PROBLEM DESCRIPTION: Return each line of the listing below, unchanged, and omit the images.

PROVIDED DATA:
------------------------------------------------------------

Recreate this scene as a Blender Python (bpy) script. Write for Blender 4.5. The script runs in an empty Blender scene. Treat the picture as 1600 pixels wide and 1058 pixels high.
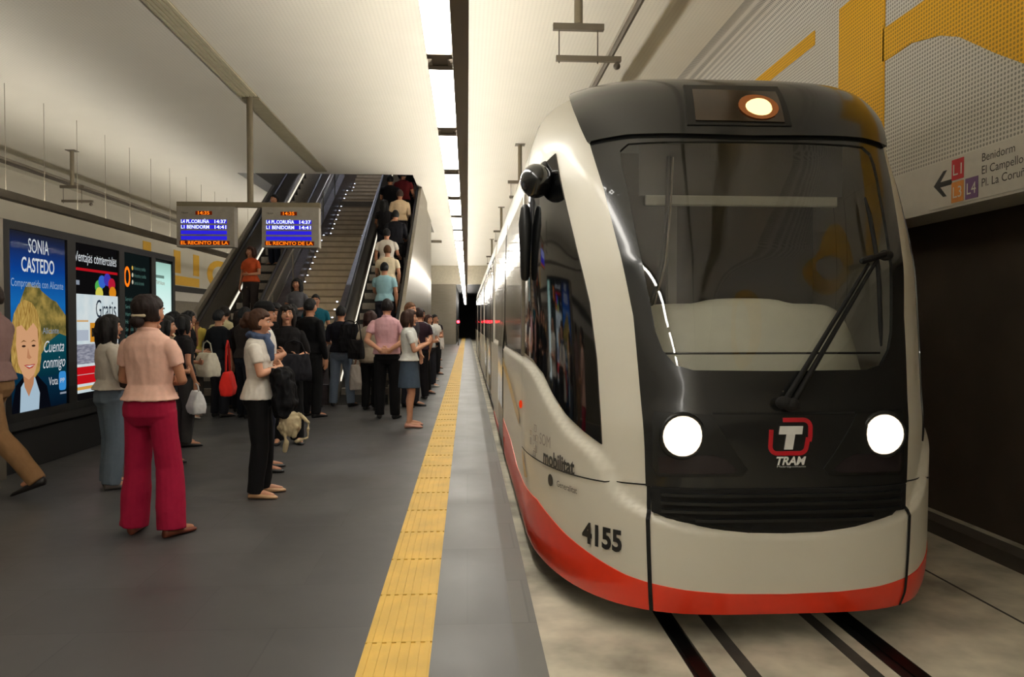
import bpy, math, random
from math import sin, cos, pi, sqrt, radians, atan2
from mathutils import Vector, Matrix, noise

# ------------------------------------------------------------------ camera, world, exposure
SC = bpy.context.scene
COL = SC.collection
FPX = 1180.0
cd = bpy.data.cameras.new('camera'); cam = bpy.data.objects.new('camera', cd); COL.objects.link(cam)
cd.sensor_width = 36.0; cd.lens = FPX / 1600 * 36.0
cam.location = (0, 0, 1.45)
yaw = math.atan(70 / FPX); pit = math.atan(26 / FPX * cos(yaw))
cam.rotation_euler = (pi / 2 - pit, 0, -yaw)
cd.clip_start = 0.05; cd.clip_end = 200
SC.camera = cam
w = bpy.data.worlds.new('world'); SC.world = w; w.use_nodes = True
w.node_tree.nodes['Background'].inputs[0].default_value = (0.9, 0.85, 0.75, 1)
w.node_tree.nodes['Background'].inputs[1].default_value = 0.03
SC.view_settings.view_transform = 'Standard'; SC.view_settings.look = 'None'
SC.view_settings.gamma = 1.0; SC.view_settings.use_curve_mapping = False
SC.view_settings.exposure = 0.0
TUBE_STRENGTH = 26.0; UP_STRENGTH = 62.0
random.seed(7)

# ------------------------------------------------------------------ materials
def lin(c):
    return tuple(((v / 255) / 12.92 if v / 255 <= 0.04045 else ((v / 255 + 0.055) / 1.055) ** 2.4) for v in c)
MATS = {}
def mat(name, rgb, rough=0.6, metal=0.0, var=0.08, scale=12.0, bump=0.0, emit=0.0, coat=0.0, spec=0.5, stretch=None):
    if name in MATS: return MATS[name]
    m = bpy.data.materials.new(name); m.use_nodes = True; nt = m.node_tree; b = nt.nodes['Principled BSDF']
    c = lin(rgb)
    b.inputs['Roughness'].default_value = rough; b.inputs['Metallic'].default_value = metal
    b.inputs['Specular IOR Level'].default_value = spec
    if coat: b.inputs['Coat Weight'].default_value = coat; b.inputs['Coat Roughness'].default_value = 0.08
    tc = nt.nodes.new('ShaderNodeTexCoord'); mp = nt.nodes.new('ShaderNodeMapping')
    if stretch: mp.inputs['Scale'].default_value = stretch
    nt.links.new(tc.outputs['Object'], mp.inputs[0])
    n = nt.nodes.new('ShaderNodeTexNoise'); n.inputs['Scale'].default_value = scale; n.inputs['Detail'].default_value = 4
    nt.links.new(mp.outputs[0], n.inputs['Vector'])
    r = nt.nodes.new('ShaderNodeValToRGB')
    r.color_ramp.elements[0].position = 0.3; r.color_ramp.elements[1].position = 0.7
    r.color_ramp.elements[0].color = tuple(v * (1 - var) for v in c) + (1,)
    r.color_ramp.elements[1].color = tuple(min(1, v * (1 + var)) for v in c) + (1,)
    nt.links.new(n.outputs[0], r.inputs[0]); nt.links.new(r.outputs[0], b.inputs['Base Color'])
    if emit:
        nt.links.new(r.outputs[0], b.inputs['Emission Color']); b.inputs['Emission Strength'].default_value = emit
    if bump:
        bp = nt.nodes.new('ShaderNodeBump'); bp.inputs['Strength'].default_value = bump; bp.inputs['Distance'].default_value = 0.01
        nt.links.new(n.outputs[0], bp.inputs['Height']); nt.links.new(bp.outputs[0], b.inputs['Normal'])
    MATS[name] = m
    return m
def glow(name, rgb, strength):
    if name in MATS: return MATS[name]
    m = bpy.data.materials.new(name); m.use_nodes = True; nt = m.node_tree
    for n in list(nt.nodes): nt.nodes.remove(n)
    e = nt.nodes.new('ShaderNodeEmission'); e.inputs[0].default_value = lin(rgb) + (1,); e.inputs[1].default_value = strength
    o = nt.nodes.new('ShaderNodeOutputMaterial'); nt.links.new(e.outputs[0], o.inputs[0]); MATS[name] = m
    return m
def glassm(name, tint, gloss=1.0, rough=0.02, extra=0.0):
    if name in MATS: return MATS[name]
    m = bpy.data.materials.new(name); m.use_nodes = True; nt = m.node_tree
    for n in list(nt.nodes): nt.nodes.remove(n)
    t = nt.nodes.new('ShaderNodeBsdfTransparent'); t.inputs[0].default_value = tuple(tint) + (1,)
    g = nt.nodes.new('ShaderNodeBsdfGlossy'); g.inputs['Roughness'].default_value = rough; g.inputs['Color'].default_value = (gloss,)*3+(1,)
    fr = nt.nodes.new('ShaderNodeFresnel'); fr.inputs[0].default_value = 1.5
    ad = nt.nodes.new('ShaderNodeMath'); ad.operation = 'ADD'; ad.inputs[1].default_value = extra; ad.use_clamp = True
    mx = nt.nodes.new('ShaderNodeMixShader'); o = nt.nodes.new('ShaderNodeOutputMaterial')
    ge = nt.nodes.new('ShaderNodeNewGeometry'); iv = nt.nodes.new('ShaderNodeMath'); iv.operation = 'SUBTRACT'; iv.inputs[0].default_value = 1
    ml = nt.nodes.new('ShaderNodeMath'); ml.operation = 'MULTIPLY'; nt.links.new(ge.outputs['Backfacing'], iv.inputs[1])
    nt.links.new(fr.outputs[0], ad.inputs[0]); nt.links.new(ad.outputs[0], ml.inputs[0]); nt.links.new(iv.outputs[0], ml.inputs[1]); nt.links.new(ml.outputs[0], mx.inputs[0])
    nt.links.new(t.outputs[0], mx.inputs[1]); nt.links.new(g.outputs[0], mx.inputs[2]); nt.links.new(mx.outputs[0], o.inputs[0])
    MATS[name] = m
    return m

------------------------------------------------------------

FINISHED ANSWER:
Recreate this scene as a Blender Python (bpy) script. Write for Blender 4.5. The script runs in an empty Blender scene. Treat the picture as 1600 pixels wide and 1058 pixels high.
import bpy, math, random
from math import sin, cos, pi, sqrt, radians, atan2
from mathutils import Vector, Matrix, noise

# ------------------------------------------------------------------ camera, world, exposure
SC = bpy.context.scene
COL = SC.collection
FPX = 1180.0
cd = bpy.data.cameras.new('camera'); cam = bpy.data.objects.new('camera', cd); COL.objects.link(cam)
cd.sensor_width = 36.0; cd.lens = FPX / 1600 * 36.0
cam.location = (0, 0, 1.45)
yaw = math.atan(70 / FPX); pit = math.atan(26 / FPX * cos(yaw))
cam.rotation_euler = (pi / 2 - pit, 0, -yaw)
cd.clip_start = 0.05; cd.clip_end = 200
SC.camera = cam
w = bpy.data.worlds.new('world'); SC.world = w; w.use_nodes = True
w.node_tree.nodes['Background'].inputs[0].default_value = (0.9, 0.85, 0.75, 1)
w.node_tree.nodes['Background'].inputs[1].default_value = 0.03
SC.view_settings.view_transform = 'Standard'; SC.view_settings.look = 'None'
SC.view_settings.gamma = 1.0; SC.view_settings.use_curve_mapping = False
SC.view_settings.exposure = 0.0
TUBE_STRENGTH = 26.0; UP_STRENGTH = 62.0
random.seed(7)

# ------------------------------------------------------------------ materials
def lin(c):
    return tuple(((v / 255) / 12.92 if v / 255 <= 0.04045 else ((v / 255 + 0.055) / 1.055) ** 2.4) for v in c)
MATS = {}
def mat(name, rgb, rough=0.6, metal=0.0, var=0.08, scale=12.0, bump=0.0, emit=0.0, coat=0.0, spec=0.5, stretch=None):
    if name in MATS: return MATS[name]
    m = bpy.data.materials.new(name); m.use_nodes = True; nt = m.node_tree; b = nt.nodes['Principled BSDF']
    c = lin(rgb)
    b.inputs['Roughness'].default_value = rough; b.inputs['Metallic'].default_value = metal
    b.inputs['Specular IOR Level'].default_value = spec
    if coat: b.inputs['Coat Weight'].default_value = coat; b.inputs['Coat Roughness'].default_value = 0.08
    tc = nt.nodes.new('ShaderNodeTexCoord'); mp = nt.nodes.new('ShaderNodeMapping')
    if stretch: mp.inputs['Scale'].default_value = stretch
    nt.links.new(tc.outputs['Object'], mp.inputs[0])
    n = nt.nodes.new('ShaderNodeTexNoise'); n.inputs['Scale'].default_value = scale; n.inputs['Detail'].default_value = 4
    nt.links.new(mp.outputs[0], n.inputs['Vector'])
    r = nt.nodes.new('ShaderNodeValToRGB')
    r.color_ramp.elements[0].position = 0.3; r.color_ramp.elements[1].position = 0.7
    r.color_ramp.elements[0].color = tuple(v * (1 - var) for v in c) + (1,)
    r.color_ramp.elements[1].color = tuple(min(1, v * (1 + var)) for v in c) + (1,)
    nt.links.new(n.outputs[0], r.inputs[0]); nt.links.new(r.outputs[0], b.inputs['Base Color'])
    if emit:
        nt.links.new(r.outputs[0], b.inputs['Emission Color']); b.inputs['Emission Strength'].default_value = emit
    if bump:
        bp = nt.nodes.new('ShaderNodeBump'); bp.inputs['Strength'].default_value = bump; bp.inputs['Distance'].default_value = 0.01
        nt.links.new(n.outputs[0], bp.inputs['Height']); nt.links.new(bp.outputs[0], b.inputs['Normal'])
    MATS[name] = m
    return m
def glow(name, rgb, strength):
    if name in MATS: return MATS[name]
    m = bpy.data.materials.new(name); m.use_nodes = True; nt = m.node_tree
    for n in list(nt.nodes): nt.nodes.remove(n)
    e = nt.nodes.new('ShaderNodeEmission'); e.inputs[0].default_value = lin(rgb) + (1,); e.inputs[1].default_value = strength
    o = nt.nodes.new('ShaderNodeOutputMaterial'); nt.links.new(e.outputs[0], o.inputs[0]); MATS[name] = m
    return m
def glassm(name, tint, gloss=1.0, rough=0.02, extra=0.0):
    if name in MATS: return MATS[name]
    m = bpy.data.materials.new(name); m.use_nodes = True; nt = m.node_tree
    for n in list(nt.nodes): nt.nodes.remove(n)
    t = nt.nodes.new('ShaderNodeBsdfTransparent'); t.inputs[0].default_value = tuple(tint) + (1,)
    g = nt.nodes.new('ShaderNodeBsdfGlossy'); g.inputs['Roughness'].default_value = rough; g.inputs['Color'].default_value = (gloss,)*3+(1,)
    fr = nt.nodes.new('ShaderNodeFresnel'); fr.inputs[0].default_value = 1.5
    ad = nt.nodes.new('ShaderNodeMath'); ad.operation = 'ADD'; ad.inputs[1].default_value = extra; ad.use_clamp = True
    mx = nt.nodes.new('ShaderNodeMixShader'); o = nt.nodes.new('ShaderNodeOutputMaterial')
    ge = nt.nodes.new('ShaderNodeNewGeometry'); iv = nt.nodes.new('ShaderNodeMath'); iv.operation = 'SUBTRACT'; iv.inputs[0].default_value = 1
    ml = nt.nodes.new('ShaderNodeMath'); ml.operation = 'MULTIPLY'; nt.links.new(ge.outputs['Backfacing'], iv.inputs[1])
    nt.links.new(fr.outputs[0], ad.inputs[0]); nt.links.new(ad.outputs[0], ml.inputs[0]); nt.links.new(iv.outputs[0], ml.inputs[1]); nt.links.new(ml.outputs[0], mx.inputs[0])
    nt.links.new(t.outputs[0], mx.inputs[1]); nt.links.new(g.outputs[0], mx.inputs[2]); nt.links.new(mx.outputs[0], o.inputs[0])
    MATS[name] = m
    return m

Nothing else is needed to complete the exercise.